As part of my Lenten observance, I am reading a book called 'The Hermitage within'. It addresses the vocation (call from God) of actual hermits - those who cast off all earthly pursuits to live in solitude and silence in order to attain holiness - but it also speaks of the need we all have for solitude and silence in our lives. As St. John of the Cross said:
The Father only utters one Word, that is to say, his Son, in a eternity
of silence. He is saying it forever. The soul too must hear it in silence
.
(The Hermitage within, pg. 15)

There is a tradition of 'desert' in Catholicism. There was the 40 years pilgrimage in which God led the Hebrews out of slavery; John the Baptist lived in the desert before he began preaching about the coming of Christ; Jesus withdrew to the desert for 40 days, and endured the temptations of Satan; the Desert Fathers of the early Church withdrew to live secluded lives in the desert. There is also a metaphorical understanding of desert - it is an arid state, parched of consolation.
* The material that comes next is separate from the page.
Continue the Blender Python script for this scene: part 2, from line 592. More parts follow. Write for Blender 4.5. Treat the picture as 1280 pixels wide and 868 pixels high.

It is the arid and parched I was somewhat dreading this Lent. All of last year was difficult enough, that we (my family and I) felt permission to tread more lightly through the penitential season. No such excuse this year - it's time to stand on my feet again. No more hunching over in protective self-pity.

For you, the desert is not a setting, it is a state of soul. This is
where the difficulty lies. The centre of this solitude is you, in whom the
absence of human beings and human vanities creates a first zone of silence. On
the steppe there is only one sound: the moaning of the wind. 'This is,' runs an
Arabic proverb, 'the desert weeping because it would like to be a meadow.' It is
for you, O arid, waterless land, to beg the Lord to distil His dew on you. Only
the breathing of the Spirit should be heard. (
pg. 13-14.)

That is where I will be this Lent - in the desert.
God is bestowing a special favour on you by drawing you into the desert. [...] He is calling you to live on friendly terms with him: to nothing else. (pg. 10)

I pray that you too, will have an experience of solitude and silence in the coming days.